Why Walker Won

Last night, National Review Online posted an article stating their opinion of the reasons Governor Walker won in Wisconsin. The recall election was a very expensive race–nearly $62 million spent by the end of May.

The article reports:

Walker won because his reform program is popular, and because it is working. The governor’s personal approval numbers in Wisconsin hover around 50 percent — not bad for a man whom most Wisconsinites have seen Photoshopped into a Hitler mustache and Nazi regalia at least once in the last year. But more telling is the popularity of Walker’s reforms. According to one recent Reason-Rupe poll, 72 percent of Wisconsinites favor the requirement that public-sector workers increase their pension contributions to 6 percent of their salaries.
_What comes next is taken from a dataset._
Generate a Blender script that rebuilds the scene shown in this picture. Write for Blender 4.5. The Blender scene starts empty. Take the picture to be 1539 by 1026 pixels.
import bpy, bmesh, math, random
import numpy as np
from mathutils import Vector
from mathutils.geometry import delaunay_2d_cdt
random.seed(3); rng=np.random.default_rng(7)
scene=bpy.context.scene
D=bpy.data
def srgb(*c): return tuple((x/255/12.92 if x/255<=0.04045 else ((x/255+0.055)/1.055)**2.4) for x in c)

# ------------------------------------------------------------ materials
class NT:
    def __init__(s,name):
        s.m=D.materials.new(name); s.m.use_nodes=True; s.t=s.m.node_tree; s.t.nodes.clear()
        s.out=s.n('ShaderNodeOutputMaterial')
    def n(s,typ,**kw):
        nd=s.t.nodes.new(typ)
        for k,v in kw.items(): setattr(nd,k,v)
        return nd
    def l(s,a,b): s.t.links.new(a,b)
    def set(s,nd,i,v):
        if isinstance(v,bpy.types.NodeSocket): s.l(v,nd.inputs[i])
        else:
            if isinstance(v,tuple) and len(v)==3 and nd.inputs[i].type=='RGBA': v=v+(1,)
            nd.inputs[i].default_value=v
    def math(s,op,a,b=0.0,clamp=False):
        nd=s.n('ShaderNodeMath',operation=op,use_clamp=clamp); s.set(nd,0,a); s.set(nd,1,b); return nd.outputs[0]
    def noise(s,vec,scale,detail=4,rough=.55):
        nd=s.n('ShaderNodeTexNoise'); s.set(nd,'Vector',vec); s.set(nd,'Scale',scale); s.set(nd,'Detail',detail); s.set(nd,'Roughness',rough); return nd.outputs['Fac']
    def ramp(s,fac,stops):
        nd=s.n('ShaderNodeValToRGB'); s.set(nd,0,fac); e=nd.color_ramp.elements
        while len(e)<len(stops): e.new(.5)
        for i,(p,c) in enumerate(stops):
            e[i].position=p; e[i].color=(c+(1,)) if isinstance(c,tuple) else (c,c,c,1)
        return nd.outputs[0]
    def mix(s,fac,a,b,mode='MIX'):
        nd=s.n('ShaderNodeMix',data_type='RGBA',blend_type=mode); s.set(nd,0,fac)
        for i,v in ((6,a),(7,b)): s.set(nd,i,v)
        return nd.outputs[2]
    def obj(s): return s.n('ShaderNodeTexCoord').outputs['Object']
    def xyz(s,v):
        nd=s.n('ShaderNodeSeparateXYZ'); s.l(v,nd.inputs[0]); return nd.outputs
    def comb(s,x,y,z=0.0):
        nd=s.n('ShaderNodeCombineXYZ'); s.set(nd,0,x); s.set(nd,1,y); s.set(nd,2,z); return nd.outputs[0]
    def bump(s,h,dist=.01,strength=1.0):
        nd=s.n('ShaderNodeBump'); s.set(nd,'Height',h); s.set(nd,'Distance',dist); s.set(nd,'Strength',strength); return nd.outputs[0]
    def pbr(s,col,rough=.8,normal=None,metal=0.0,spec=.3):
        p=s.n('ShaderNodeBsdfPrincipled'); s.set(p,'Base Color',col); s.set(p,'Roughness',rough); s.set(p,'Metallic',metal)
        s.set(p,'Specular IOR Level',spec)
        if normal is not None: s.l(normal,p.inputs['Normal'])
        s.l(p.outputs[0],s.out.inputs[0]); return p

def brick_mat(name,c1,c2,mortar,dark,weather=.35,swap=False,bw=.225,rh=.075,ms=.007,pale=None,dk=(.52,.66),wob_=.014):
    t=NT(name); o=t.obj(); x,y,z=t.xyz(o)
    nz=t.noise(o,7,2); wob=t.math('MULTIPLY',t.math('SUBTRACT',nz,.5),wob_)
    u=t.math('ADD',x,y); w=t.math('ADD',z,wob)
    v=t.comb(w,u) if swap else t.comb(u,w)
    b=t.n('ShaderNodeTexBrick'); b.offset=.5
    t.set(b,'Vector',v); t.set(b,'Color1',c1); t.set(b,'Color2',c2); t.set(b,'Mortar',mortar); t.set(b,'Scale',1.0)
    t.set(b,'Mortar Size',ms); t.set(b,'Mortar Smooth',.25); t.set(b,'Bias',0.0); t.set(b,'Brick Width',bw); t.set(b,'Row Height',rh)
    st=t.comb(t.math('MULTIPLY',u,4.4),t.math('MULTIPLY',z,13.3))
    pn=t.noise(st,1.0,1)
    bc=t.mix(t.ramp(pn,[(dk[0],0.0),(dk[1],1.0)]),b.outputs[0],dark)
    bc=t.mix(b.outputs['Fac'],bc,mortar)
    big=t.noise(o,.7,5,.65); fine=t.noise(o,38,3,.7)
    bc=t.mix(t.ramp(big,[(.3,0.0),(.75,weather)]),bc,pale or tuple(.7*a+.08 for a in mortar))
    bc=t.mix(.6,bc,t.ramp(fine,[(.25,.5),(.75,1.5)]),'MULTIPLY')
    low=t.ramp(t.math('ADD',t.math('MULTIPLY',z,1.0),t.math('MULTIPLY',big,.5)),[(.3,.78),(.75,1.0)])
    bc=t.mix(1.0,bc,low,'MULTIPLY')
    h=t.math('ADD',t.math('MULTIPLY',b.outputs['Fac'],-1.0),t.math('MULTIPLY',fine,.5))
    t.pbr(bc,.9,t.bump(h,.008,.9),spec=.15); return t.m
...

And 71 percent favor making government employees pay 12 percent instead of 6 percent of their health-care premiums.

These are actually modest reforms that did nothing more than bring the public sector employees more into line with what private sector employees receive as benefits. The savings on reforms like this can make the difference between a state having a balanced budget or sliding deeper into debt. Governor Walker brought fiscal sanity to the state budget.

The article at The Hill commented on the amount of money spent and where it came from:

Walker won because he represented the taxpayer, while his opponent represented the groups whose livelihoods depend on bilking the taxpayer. Milwaukee mayor Tom Barrett served as less of an alternative than a vessel for Big Labor’s unmoored wrath. Barrett raised a mere $4 million on his own, while outside PACs did the heavy lifting — We Are Wisconsin raised more than $5.5 million in the last month alone, including seven-figure donations from AFSCME and the AFL-CIO, six-figure donations from the National Education Association and the American Federation of Teachers, and a mere $720 from its three (that’s three) individual donors. The Left will complain that Walker outspent Barrett handily, but this is no vice considering Walker also handily outraised Barrett in individual donations, about three-quarters of which were for less than $50. It was Walker’s strength, after all, that convinced national Democrats to stop spending on a race they didn’t think they could win.

It was a very good night for conservatives, but this was just one battle in a very long war. We need to understand that bringing sanity back to public employee benefits is going to be a long, hard road.